The premiere EP “Ape Twin” was the Garden State Gargoyle’s first offering to the world showcasing his storytelling and descriptive penmanship with tracks such as “Breakin Nooze,” “Cloud Atlas,” and the foreshadowing first collaboration with producer Roper Williams (AKAI SOLO, Pink Siifu, YOUR OLD DROOG) on the deceased mermaid’s love letter “Egyptian Mermaid Lust.” After this collaboration and forming a friendship connecting through the shared interest in music, movies, and mutual hate of mediocrity, Fatboi Sharif & Roper William’s GANDHI LOVES CHILDREN was brought into the world. On Gandhi Loves Children, Roper created a different world for each song leaving room for Sharif to expand on his audio spiral soup of thought.
Coming off his breakthrough album, leaving an impression on many new listeners, Fatboi followed up with a 6 track EP Cyber City Society. Produced entirely by phenomenal stream-of-consciousness dart thrower “Lungs/Lonesword” of the Tase Grip collective. Lonesword’s production is its own sub-genre of underground music that became the perfect soundscape for Sharif’s imagination to run rampant on.
2022 brought us Fatboi Sharif & noface’s cult classic, Preaching in Havana, courtesy of boutique label Purple Tape Pedigree. An album about fear, and life, and death, and soul searching– finding God in babylon.
Fatboi Sharif teams back up with producer Roper Williams for their 2023 EP, Planet Unfaithful. His remarkable flow, something between a possession and a bad trip, matches well with the swirling samples. Bruiser Wolf and Elucid lend a hand as collaborators on this project as well. Later that year Sharif collaborated with Steel Tipped Dove for the Decay LP, released on Backwoodz Studioz. “An anomaly. In an era of microwave projects and email collaborations, the duo spent more than a year writing, recording and mixing Decay together in Dove’s Brooklyn studio. At a moment when many independent hip-hop projects are sonically predictable, easily categorized, and derivative, Decay is unapologetically experimental,” says the Backwoodz label website. To cap off the year, Sharif scratched off a bucket list accomplishment by bringing one of his idols, Bigg Jus, back outside to collaborate on the two-man mission EP that is, 2023’s Insomniac Missile Launcher. Fully produced by Bigg Jus, who also rapped some of his best verses on each track.
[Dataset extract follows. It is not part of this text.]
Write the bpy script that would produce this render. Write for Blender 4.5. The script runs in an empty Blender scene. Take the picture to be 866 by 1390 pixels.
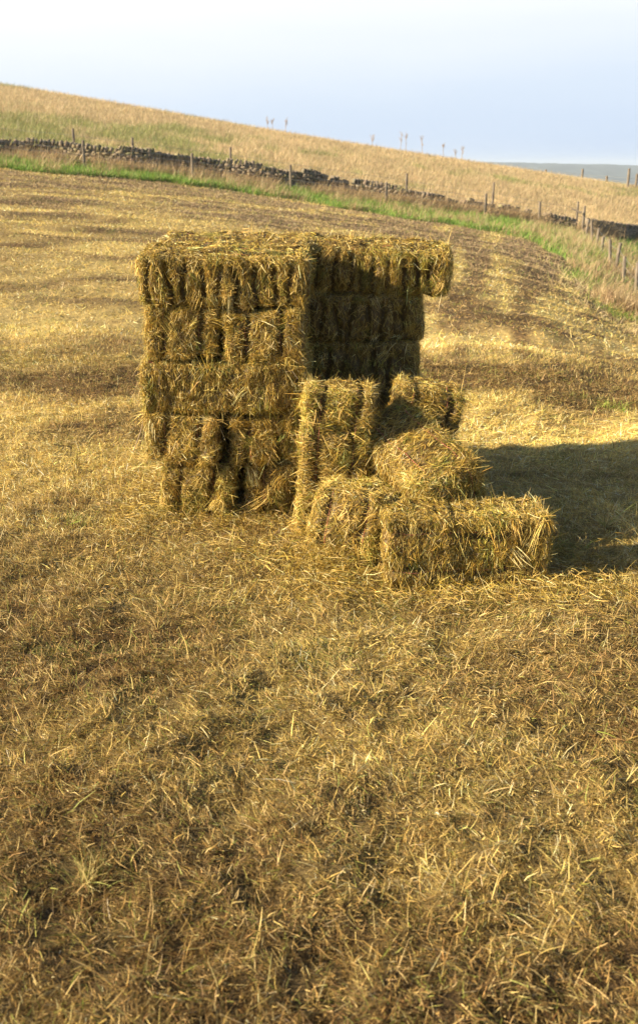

Accomplishing one of his life goals didn’t stop Fatboi from coming right back at the top of 2024 with Roper Williams to deliver one of his best and most unique projects to date. Billed as an album but dressed as a single on the DSPs, Fatboi & Roper’s “Something About Shirley” in a concise, dense roller coaster soundscape with a 10-minute run time. Later in the year Sharif joined teams with multi talented Duncecap for their exciting EP – Psychedelics Wrote the Bible. This trip only lasts for about 11 minutes, but like any intense psychedelic experience, your sense of time will get totally warped by it anyway. Lyrically he’s inspired to paint pictures like Stephen King, Oliver Stone, Stanley Kubrick, Clive Barker, David Lynch, and Ernest Dickerson. A literature titan and comic villain-like figure, Fatboi is one of the most charismatic and embracing individuals you’ll have the pleasure of meeting.